Enfin, le Sénat peut inscrire dans le projet de loi l’obligation d’examiner le fonctionnement concret de la loi après un certain délai. Prendre de telles dispositions est une façon d’institutionnaliser le principe selon lequel il est du ressort du Sénat de s’assurer que les projets de loi adoptés par le Parlement remplissent leur fonction efficacement et équitablement.
Ces mécanismes concernent la fonction de législateur, mais ils sont aussi liés, dans les faits, à l’autre fonction du Sénat : garder à l’œil les actions et les inactions du pouvoir exécutif. Dans ce contexte, deux conditions sont nécessaires au renforcement du rôle de surveillance du Sénat.
Premièrement, il faut qu’un nombre accru de sénateurs comprennent et acceptent que cette surveillance fasse partie de leur travail. Deuxièmement, le gouvernement doit accepter que les sénateurs mènent des enquêtes indépendantes – surtout après amélioration du système des comités –, et s’engager à prendre au sérieux les rapports du Sénat lorsqu’il étudie les projets de loi et les politiques.
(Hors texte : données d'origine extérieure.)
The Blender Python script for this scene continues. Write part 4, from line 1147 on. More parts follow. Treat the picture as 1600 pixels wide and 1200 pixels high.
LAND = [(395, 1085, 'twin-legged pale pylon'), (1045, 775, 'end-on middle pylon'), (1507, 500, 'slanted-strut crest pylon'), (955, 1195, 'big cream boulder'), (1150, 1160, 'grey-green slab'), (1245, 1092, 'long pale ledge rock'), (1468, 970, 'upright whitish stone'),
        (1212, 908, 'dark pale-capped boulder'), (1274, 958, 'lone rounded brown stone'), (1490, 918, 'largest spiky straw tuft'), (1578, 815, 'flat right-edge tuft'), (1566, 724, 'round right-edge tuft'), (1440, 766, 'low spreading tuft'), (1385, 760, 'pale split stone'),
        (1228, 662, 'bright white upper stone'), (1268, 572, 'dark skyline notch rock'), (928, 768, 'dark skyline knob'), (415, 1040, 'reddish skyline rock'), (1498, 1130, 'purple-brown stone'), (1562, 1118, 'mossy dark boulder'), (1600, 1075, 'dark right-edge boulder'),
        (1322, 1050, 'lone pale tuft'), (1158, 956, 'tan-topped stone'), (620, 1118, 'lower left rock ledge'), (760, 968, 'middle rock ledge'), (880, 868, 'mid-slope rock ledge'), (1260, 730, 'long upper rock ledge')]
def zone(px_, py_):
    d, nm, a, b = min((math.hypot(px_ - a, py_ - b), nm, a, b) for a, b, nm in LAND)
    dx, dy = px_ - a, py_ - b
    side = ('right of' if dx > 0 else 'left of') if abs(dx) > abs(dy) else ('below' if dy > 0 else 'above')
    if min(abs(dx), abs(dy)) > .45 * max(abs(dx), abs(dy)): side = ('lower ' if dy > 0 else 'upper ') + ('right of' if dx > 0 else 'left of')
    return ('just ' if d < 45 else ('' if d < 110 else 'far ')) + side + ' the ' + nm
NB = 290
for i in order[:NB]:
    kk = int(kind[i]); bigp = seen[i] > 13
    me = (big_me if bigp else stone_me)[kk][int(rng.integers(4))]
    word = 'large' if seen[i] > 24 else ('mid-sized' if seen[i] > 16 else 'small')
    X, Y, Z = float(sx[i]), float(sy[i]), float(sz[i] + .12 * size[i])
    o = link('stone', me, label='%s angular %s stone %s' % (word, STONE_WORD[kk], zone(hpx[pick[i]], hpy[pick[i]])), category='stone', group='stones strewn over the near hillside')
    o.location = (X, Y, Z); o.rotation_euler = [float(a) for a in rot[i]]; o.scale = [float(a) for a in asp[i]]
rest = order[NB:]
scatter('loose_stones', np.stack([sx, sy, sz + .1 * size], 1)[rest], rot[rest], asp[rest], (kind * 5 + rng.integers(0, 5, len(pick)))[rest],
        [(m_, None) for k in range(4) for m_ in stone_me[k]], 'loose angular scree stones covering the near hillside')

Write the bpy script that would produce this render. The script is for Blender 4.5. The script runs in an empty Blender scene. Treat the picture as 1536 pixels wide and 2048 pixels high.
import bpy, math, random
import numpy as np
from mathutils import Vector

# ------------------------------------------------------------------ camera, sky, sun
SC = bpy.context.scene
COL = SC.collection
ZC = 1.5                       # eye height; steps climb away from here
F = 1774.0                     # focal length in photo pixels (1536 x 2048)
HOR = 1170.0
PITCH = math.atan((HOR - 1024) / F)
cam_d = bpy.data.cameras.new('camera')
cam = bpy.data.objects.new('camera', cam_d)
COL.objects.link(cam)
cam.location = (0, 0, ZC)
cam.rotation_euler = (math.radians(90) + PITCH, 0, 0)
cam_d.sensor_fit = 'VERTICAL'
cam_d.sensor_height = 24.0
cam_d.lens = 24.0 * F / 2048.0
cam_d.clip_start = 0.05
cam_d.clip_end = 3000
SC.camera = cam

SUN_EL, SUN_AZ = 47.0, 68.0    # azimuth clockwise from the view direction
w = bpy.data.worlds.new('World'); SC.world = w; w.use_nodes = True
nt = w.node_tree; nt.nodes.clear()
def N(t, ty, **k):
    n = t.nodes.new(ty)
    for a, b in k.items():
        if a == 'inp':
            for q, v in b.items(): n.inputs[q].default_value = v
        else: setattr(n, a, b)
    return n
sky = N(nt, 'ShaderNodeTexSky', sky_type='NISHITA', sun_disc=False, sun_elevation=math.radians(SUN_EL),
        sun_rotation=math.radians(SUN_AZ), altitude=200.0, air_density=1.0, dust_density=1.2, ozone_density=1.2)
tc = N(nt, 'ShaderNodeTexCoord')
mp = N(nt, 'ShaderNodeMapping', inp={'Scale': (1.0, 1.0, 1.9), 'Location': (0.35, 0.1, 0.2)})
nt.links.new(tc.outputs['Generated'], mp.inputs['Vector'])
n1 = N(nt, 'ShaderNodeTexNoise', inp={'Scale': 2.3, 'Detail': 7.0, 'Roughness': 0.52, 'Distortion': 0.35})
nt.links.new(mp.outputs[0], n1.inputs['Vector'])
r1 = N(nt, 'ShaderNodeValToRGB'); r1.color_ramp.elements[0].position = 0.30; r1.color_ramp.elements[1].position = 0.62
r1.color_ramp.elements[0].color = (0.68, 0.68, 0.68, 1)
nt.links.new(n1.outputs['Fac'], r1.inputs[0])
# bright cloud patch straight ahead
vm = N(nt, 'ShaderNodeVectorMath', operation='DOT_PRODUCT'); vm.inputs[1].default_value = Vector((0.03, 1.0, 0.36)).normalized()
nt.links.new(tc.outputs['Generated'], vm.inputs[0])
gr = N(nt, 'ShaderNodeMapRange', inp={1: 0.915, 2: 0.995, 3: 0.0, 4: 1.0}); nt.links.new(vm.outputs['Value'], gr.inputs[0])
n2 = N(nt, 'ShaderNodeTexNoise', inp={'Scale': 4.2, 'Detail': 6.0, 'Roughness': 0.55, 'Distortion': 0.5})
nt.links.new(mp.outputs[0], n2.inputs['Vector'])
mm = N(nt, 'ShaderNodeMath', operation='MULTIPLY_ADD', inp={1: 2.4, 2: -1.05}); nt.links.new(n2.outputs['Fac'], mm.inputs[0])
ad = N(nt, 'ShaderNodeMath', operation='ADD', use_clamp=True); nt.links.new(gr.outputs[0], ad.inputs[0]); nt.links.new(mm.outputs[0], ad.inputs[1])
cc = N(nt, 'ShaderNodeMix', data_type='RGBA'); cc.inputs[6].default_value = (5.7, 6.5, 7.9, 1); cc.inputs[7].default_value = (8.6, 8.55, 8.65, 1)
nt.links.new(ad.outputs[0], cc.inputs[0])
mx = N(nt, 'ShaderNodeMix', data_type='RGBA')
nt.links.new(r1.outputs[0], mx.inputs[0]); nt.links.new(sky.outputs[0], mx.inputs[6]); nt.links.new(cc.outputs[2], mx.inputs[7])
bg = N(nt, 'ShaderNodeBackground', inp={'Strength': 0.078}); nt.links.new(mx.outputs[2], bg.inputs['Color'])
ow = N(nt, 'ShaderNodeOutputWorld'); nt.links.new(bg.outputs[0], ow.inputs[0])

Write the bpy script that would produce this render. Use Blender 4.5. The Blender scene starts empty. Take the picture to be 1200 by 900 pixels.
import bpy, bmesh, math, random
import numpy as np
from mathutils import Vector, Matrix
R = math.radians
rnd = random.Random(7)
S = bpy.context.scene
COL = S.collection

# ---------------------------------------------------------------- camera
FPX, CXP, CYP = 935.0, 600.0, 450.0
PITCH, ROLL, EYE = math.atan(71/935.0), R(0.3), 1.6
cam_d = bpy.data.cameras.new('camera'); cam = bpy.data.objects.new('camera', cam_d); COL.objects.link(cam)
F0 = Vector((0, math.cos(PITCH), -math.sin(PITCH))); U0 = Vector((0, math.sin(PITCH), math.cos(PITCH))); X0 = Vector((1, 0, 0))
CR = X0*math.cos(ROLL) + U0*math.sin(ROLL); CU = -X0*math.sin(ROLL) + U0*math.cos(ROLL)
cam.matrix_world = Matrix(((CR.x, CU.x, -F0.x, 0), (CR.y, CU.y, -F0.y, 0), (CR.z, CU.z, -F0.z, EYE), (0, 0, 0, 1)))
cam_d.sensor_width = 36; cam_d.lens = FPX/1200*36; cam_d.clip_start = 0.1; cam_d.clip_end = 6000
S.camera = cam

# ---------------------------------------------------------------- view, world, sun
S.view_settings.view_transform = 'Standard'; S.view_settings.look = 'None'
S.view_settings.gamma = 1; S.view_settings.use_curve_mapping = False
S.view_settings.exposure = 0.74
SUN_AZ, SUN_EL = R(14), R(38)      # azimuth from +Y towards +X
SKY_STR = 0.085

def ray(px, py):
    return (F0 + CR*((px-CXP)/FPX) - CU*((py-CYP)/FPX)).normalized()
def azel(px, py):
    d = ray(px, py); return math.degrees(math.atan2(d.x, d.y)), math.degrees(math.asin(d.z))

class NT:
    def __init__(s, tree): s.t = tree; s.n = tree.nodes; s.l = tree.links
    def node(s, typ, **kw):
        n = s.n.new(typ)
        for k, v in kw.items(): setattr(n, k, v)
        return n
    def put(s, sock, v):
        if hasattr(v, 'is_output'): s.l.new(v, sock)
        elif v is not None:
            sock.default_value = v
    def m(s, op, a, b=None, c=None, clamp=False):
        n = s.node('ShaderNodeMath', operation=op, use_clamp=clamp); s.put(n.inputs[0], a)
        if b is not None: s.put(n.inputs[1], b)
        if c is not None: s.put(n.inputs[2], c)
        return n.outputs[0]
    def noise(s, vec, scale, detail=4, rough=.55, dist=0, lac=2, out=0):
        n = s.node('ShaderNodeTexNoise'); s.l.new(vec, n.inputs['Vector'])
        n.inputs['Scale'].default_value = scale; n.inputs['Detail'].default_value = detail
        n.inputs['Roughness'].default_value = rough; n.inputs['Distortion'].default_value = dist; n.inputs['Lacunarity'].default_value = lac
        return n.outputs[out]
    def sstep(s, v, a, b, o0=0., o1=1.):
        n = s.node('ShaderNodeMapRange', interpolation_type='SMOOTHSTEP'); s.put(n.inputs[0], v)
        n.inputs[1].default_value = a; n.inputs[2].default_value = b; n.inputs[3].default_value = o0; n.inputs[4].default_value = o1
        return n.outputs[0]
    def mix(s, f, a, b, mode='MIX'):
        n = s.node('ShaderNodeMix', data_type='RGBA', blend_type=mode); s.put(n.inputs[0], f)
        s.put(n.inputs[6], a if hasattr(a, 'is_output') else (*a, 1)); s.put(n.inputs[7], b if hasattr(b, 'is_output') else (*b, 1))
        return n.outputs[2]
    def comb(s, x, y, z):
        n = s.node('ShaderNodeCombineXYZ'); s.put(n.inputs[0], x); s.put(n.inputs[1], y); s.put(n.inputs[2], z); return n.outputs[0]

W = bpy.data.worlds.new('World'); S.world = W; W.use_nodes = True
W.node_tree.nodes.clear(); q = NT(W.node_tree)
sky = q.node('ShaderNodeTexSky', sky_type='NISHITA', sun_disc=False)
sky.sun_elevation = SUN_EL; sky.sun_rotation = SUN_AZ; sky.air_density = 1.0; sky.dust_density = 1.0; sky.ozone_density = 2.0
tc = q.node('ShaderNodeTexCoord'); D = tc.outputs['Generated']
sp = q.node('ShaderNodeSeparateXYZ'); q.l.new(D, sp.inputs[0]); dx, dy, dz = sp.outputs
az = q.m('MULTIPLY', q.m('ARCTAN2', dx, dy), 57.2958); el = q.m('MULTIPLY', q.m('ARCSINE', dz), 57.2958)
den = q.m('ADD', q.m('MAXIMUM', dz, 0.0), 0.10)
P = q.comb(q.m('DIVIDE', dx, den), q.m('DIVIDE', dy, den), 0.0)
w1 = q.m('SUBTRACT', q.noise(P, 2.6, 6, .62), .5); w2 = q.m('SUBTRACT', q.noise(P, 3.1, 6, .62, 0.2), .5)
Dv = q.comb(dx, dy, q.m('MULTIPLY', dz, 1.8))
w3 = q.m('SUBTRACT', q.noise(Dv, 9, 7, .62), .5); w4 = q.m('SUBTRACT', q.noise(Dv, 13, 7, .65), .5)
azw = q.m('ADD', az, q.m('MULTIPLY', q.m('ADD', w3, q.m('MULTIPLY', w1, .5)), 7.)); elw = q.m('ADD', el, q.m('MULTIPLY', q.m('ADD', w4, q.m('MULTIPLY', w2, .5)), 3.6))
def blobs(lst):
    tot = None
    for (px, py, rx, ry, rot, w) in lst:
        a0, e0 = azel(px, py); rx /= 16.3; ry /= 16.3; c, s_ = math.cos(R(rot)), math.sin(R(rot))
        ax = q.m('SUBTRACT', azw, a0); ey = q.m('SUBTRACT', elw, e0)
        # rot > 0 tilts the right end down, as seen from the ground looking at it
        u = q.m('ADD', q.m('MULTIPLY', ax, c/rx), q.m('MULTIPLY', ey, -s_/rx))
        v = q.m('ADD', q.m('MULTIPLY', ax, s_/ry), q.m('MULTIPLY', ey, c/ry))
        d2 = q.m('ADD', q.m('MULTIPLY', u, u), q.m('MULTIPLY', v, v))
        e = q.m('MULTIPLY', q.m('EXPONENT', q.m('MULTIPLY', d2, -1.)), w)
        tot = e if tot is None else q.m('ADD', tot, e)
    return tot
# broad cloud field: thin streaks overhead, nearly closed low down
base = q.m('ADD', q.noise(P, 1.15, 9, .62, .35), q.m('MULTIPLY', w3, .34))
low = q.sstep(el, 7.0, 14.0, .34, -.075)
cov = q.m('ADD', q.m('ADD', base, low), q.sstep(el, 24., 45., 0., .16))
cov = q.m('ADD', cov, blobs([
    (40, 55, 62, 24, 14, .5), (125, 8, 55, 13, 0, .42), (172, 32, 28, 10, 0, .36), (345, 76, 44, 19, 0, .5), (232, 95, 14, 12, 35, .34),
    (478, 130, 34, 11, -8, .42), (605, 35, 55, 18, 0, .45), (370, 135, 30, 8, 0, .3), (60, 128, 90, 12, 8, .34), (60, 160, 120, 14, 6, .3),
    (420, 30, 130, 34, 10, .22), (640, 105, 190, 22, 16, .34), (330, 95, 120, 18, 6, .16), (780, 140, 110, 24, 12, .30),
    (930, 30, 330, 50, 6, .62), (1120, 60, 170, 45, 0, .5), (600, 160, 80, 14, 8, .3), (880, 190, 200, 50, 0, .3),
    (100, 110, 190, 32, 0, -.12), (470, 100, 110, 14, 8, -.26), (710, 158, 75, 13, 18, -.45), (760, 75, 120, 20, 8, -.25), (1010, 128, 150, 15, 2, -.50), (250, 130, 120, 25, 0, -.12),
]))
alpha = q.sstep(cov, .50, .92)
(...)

Ce changement d’orientation, implicitement, serait du « donnant, donnant ». En effet, le Sénat accepterait de ne pas user de ses pouvoirs au-delà d’un certain point et d’adopter sans tarder la plupart des projets de loi. En retour, le gouvernement accepterait que le Sénat mette en lumière les problèmes des politiques en place, étant entendu que ses critiques seraient généralement constructives plutôt qu’agressives envers le gouvernement.
En conclusion, un Sénat indépendant et influent devrait exercer davantage le « pouvoir discret » de l’examen législatif, de la surveillance, de l’évaluation, des conseils et de la publicité, et moins le « pouvoir de contraindre », par des tentatives visant à modifier le fondement de projets de loi et d’entraver ou de prolonger indûment l’adoption des projets de loi adoptés par la Chambre des communes.